Ces mêmes admirateurs de Rabin qui se tiennent pour des pacifistes, du côté du Meretz, de la Paix Maintenant et des marges du parti Travailliste, produisent beaucoup de vapeur à s’occuper d’Yigal Amir. A leur instigation, le Parlement a promulgué une loi interdisant sa libération ; son destin est de pourrir en prison jusqu’au jour de sa mort.

Se focaliser ainsi sur l’assassin, jusqu’à légiférer pour lui personnellement, est une erreur. Je ne pense pas que le sang de Rabin était plus rouge que celui d’autres personnes assassinées – celui du millier d’enfants palestiniens assassinés par l’armée israélienne d’occupation (et pour lequel personne n’est en prison), celui des sept ouvriers palestiniens assassinés par Ami Popper (qui a déjà eu droit à de nombreux congés), celui des Palestiniens citoyens d’Israël assassinés par des policiers lors des événements d’octobre 2000 (aucun de ces policiers n’a fait de la prison), celui des femmes assassinées par leur mari, celui des vieillards assassinés par des voleurs, celui de cet enfant, Oren Yarden, qui a été assassiné par Zvi Gour, celui de cette touriste, Mela Melavski, assassinée dans le cadre d’un vol, par Hava Yaari (qui a été libérée après 14 ans de prison), celui de Hodaya Kedem, âgée de deux ans, assassinée par son père, Eli Feimstein, qui l’a noyée dans sa baignoire, et la liste est longue.

Il est de coutume dans les pays civilisés que des assassins soient libérés après une détention prolongée, d’une vingtaine d’années. Il n’y a aucune raison d’appliquer un autre standard à Yigal Amir.

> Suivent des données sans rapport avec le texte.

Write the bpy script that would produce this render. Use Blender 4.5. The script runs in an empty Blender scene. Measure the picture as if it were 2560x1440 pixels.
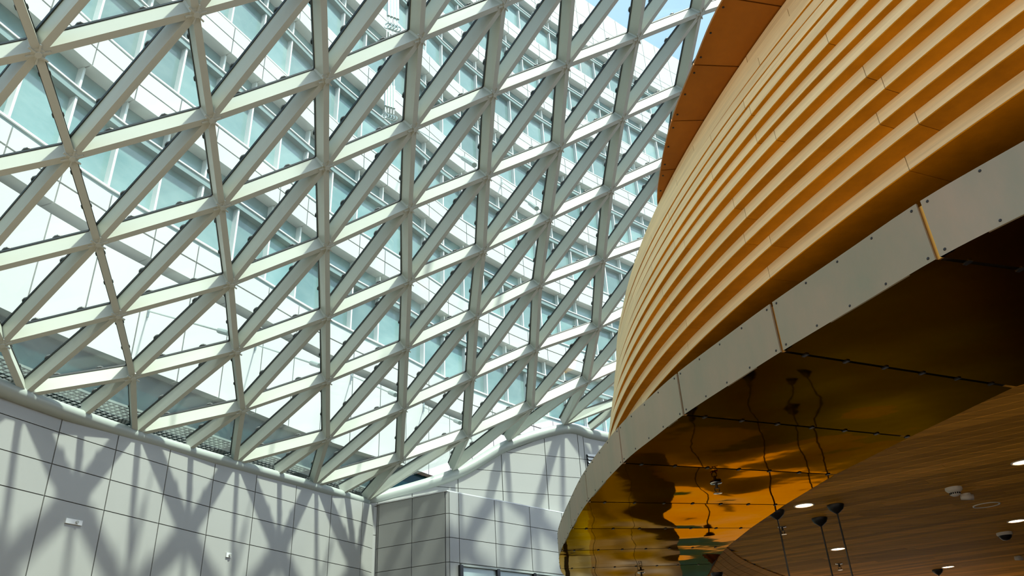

Qui plus est, Yigal Amir n’est que celui qui, en bout de course, a appuyé sur la détente du revolver, mais il n’est pas le seul meurtrier. Les rabbins qui ont lancé contre Rabin un arrêt de mort (« din rodef ») ainsi que ceux consultés par Amir et dont il avait reçu le feu vert, ne sont pas moins coupables, et selon moi, ils le sont davantage mais ils ont échappé à toute peine : pas de procès, pas de condamnation et pas de détention. Ils continuent d’empoisonner l’appareil politique israélien avec des idées de meurtre, de transfert, d’occupation et d’apartheid.